▶ Exercise directions:
From the entries that follow, pick out all lines holding "scene".

▶ Data shown:

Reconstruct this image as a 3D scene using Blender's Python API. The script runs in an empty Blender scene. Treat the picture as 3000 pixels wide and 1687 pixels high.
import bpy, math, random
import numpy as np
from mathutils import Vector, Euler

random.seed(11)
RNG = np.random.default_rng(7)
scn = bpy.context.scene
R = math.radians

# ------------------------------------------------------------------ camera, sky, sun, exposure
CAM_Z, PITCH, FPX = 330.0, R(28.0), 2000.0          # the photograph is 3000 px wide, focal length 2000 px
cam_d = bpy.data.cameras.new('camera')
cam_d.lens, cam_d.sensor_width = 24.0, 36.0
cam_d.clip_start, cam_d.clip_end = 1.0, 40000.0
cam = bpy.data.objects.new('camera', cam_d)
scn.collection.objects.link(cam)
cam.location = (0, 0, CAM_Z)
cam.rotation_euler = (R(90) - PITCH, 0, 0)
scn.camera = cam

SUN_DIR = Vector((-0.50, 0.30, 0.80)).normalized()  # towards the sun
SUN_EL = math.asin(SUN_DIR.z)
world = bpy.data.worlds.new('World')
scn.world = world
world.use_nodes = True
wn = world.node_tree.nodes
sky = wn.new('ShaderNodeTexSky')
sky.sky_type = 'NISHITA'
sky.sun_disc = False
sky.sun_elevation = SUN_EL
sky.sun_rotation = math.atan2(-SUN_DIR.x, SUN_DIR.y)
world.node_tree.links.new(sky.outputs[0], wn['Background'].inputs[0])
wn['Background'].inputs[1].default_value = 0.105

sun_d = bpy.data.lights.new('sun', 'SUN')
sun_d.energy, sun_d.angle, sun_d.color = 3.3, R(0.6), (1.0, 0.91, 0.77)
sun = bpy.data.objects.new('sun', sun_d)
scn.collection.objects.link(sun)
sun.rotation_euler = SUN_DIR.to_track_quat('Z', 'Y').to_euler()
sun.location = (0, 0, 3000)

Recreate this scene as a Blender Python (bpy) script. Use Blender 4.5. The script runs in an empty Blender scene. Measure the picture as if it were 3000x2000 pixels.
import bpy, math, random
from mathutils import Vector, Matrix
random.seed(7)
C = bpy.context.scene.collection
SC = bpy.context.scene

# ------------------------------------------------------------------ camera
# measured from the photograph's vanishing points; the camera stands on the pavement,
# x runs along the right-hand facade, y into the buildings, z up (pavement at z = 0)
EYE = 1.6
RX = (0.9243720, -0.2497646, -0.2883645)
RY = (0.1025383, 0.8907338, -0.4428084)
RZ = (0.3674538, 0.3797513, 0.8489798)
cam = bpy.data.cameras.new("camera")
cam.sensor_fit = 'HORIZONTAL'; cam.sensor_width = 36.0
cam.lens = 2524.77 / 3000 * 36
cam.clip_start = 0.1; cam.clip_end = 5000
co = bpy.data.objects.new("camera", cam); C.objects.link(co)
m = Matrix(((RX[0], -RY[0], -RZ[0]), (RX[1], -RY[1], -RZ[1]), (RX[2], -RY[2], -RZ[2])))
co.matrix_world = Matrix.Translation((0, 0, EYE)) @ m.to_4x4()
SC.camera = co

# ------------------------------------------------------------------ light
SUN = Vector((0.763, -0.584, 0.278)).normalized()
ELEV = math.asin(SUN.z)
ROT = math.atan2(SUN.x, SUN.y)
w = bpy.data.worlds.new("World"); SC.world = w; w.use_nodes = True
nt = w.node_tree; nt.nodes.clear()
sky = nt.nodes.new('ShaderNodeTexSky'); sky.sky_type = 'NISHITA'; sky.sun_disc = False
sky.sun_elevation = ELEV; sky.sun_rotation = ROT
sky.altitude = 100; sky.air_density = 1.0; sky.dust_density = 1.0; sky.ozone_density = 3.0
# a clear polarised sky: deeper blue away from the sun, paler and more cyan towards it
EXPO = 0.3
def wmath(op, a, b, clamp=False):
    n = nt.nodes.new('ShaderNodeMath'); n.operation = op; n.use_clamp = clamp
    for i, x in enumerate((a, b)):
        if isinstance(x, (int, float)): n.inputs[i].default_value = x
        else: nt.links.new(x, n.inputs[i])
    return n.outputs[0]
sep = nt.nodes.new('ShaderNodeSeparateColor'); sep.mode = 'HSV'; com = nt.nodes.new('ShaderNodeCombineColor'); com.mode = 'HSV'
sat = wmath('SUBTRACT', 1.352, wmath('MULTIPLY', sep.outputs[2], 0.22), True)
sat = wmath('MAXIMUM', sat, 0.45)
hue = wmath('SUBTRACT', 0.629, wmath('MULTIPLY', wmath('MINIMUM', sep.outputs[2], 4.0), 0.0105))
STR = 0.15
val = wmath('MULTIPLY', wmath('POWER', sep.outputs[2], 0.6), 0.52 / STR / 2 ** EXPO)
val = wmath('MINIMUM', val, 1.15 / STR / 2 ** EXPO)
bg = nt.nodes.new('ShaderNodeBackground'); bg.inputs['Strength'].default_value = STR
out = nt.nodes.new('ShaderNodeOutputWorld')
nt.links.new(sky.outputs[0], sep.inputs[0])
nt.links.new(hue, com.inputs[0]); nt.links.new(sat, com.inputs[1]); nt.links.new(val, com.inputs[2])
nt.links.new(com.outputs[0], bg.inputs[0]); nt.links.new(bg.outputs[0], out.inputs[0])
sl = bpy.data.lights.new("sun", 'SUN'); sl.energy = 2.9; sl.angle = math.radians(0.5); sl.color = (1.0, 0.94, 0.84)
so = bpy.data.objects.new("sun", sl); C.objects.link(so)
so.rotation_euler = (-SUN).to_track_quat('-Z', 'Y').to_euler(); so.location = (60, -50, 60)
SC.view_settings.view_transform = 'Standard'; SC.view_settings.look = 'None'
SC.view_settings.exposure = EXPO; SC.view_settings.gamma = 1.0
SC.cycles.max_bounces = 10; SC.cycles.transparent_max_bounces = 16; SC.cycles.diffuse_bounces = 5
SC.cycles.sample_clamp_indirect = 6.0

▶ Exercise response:
Reconstruct this image as a 3D scene using Blender's Python API. The script runs in an empty Blender scene. Treat the picture as 3000 pixels wide and 1687 pixels high.
scn = bpy.context.scene
Recreate this scene as a Blender Python (bpy) script. Use Blender 4.5. The script runs in an empty Blender scene. Measure the picture as if it were 3000x2000 pixels.
C = bpy.context.scene.collection
SC = bpy.context.scene